A questão será definir quem é quem no espectro político nacional. O Centrão é de direita ou extrema-direita? Ciro Gomes é de esquerda, de centro, ou de extrema-esquerda? Houve época em que Rodrigo Maia não queria saber de esquerda na hipotética formação de um novo partido, que deveria ser de centro-direita. Hoje, um partido de centro-esquerda é o objetivo dos que se preparam para confrontar Bolsonaro em 2022.
Classificar Moro de extrema-direita por ter participado do governo Bolsonaro é acatar a tese de que ele aceitou o convite não para fortalecer o combate à corrupção, mas para obter benefícios pessoais. Se fosse assim, teria aderido às insanidades de Bolsonaro e permanecido no governo, aguardando uma vaga para o Supremo Tribunal Federal (STF).

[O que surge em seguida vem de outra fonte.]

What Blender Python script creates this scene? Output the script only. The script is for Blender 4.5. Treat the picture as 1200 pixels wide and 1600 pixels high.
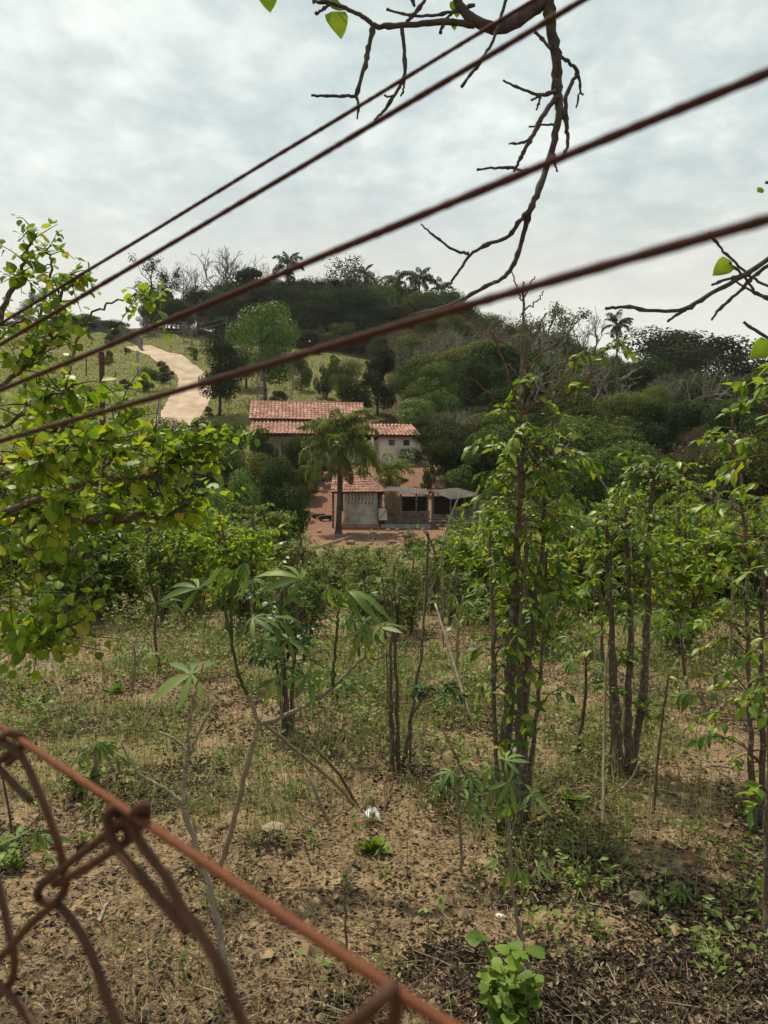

Pode ter ficado mais tempo do que devia, acreditando poder conseguir êxitos que só seriam possíveis com um governo empenhado no combate à corrupção, e não nesse de Bolsonaro, que tem tanto a esconder quanto os políticos do Centrão que o cercam.
Pode ter sido ingênuo ao aceitar o cargo, e ao permanecer nele, e essa não é uma qualificação que o habilite a ser candidato à presidência da República. Não é possível imaginar-se que a história se repita, mas é preciso aprender com os fatos. Joe Biden, protótipo do político tradicional de centro, já desde a vitória de Obama sentiu o espírito do tempo e foi capaz de dar uma resposta convincente.
Derrotou a esquerda partidária nas primárias, mas ganhou o apoio do senador Bernie Sanders e da senadora Elizabeth Warren, e chamou a deputada Alexandra Ocasio-Cortez, fenômeno da nova esquerda, para participar da formulação de seu programa de governo.